American Pastoral (2016)

3 Stars (out of 4)

Swede Way

By Jeffrey M. Anderson

Ewan McGregor makes his directorial debut with an arguably unwise choice, an adaptation of an acclaimed novel by Philip Roth. His American Pastoral doesn't fare quite as well as this year's Indignation or 2008's Elegy — which were based on slimmer literary offerings — but it does share certain strengths with 2003's The Human Stain. Basically, it's difficult to translate Roth's themes to the screen, but his stories at least offer actors a chance at rich characters, and the new film features several strong performances.

It begins as Nathan Zuckerman (an excellent David Strathairn, who narrates his segments in Roth's prose) attends a high school reunion and runs into Jerry Levov (Rupert Evans), whose brother, "Swede," was the school's hero.
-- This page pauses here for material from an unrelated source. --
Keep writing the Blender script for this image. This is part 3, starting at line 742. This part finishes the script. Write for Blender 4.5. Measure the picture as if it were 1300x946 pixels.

He was an all-around star athlete who married a beauty queen and took over his father's successful glove factory. But Jerry has a terrible story about what happened to Swede after that, and how his life took a turn. From there we flash back to the story, with McGregor, very good as Swede, Jennifer Connelly as a tormented Dawn, and Dakota Fanning as their daughter, Merry, rebellious and tempestuous.

McGregor handles the large transitions in time gracefully, without noting dates on the screen. He uses makeup and digital effects to make characters appear older or younger, and these are fairly seamless. But, while certain shots are nicely staged, and they prove that McGregor could easily take on some less ambitious material, they fail to do much to support or enhance Roth's work. (The screenplay is by John Romano, who has previously adapted Michael Connelly and Nicholas Sparks to the screen; perhaps he bit off more than he could chew with this.) Even so, American Pastoral contains some potent character moments, and it's worth seeing.